一般財団法人日本交通安全教育普及協会

単独事故で同乗者が死亡

事故の概要

会社員のAさんは、会社の同僚と飲食店で酒を飲んだ後、自分の車を運転して、別の店に行こうとしていた。規制速度が時速40㎞の道路を、Aさんは時速約100㎞で走行していた。緩やかな右カーブに差しかかったとき、このままの速度ではカーブを曲がりきれないと感じ、Aさんは慌ててブレーキを踏んだ。すると、車は横滑りをはじめた。Aさんは、車を立て直そうとしたが、乗用車はそのまま横滑りを続け、駐車車両に衝突した。この事故により、助手席に乗っていたBさんが死亡し、Aさんも重傷を負った。

事故の原因

Aさんが、速度を出し過ぎていたことが事故の直接の原因である。規制速度を大幅に超過する速度を出していたのは、酒を飲んで、気が大きくなったせいもあるらしい。また、飲酒の影響により、判断と操作が遅れた可能性も大である。
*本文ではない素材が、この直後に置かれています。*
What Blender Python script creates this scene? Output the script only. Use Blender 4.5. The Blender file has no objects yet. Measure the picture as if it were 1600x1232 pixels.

さらに、2人ともシートベルトを着用していなかった。

この事故から学ぶこと

この事故では、速度超過、飲酒運転、シートベルト非着用と、死亡事故が発生する条件が重なっている。これらの行為の危険性を、改めて説明する必要はないだろう。この事故のように、単独事故で同乗者が死亡した場合、運転者であるAさんが加害者になり、助手席のBさんは被害者になる。Aさんは、自分の責任で、会社の同僚を死なせてしまったわけである。飲酒運転で単独事故を起こした場合、自分や同乗者の損害は、自動車保険からは支払われない。Aさんにとっては、悔やんでも、悔やみきれない事故であろう。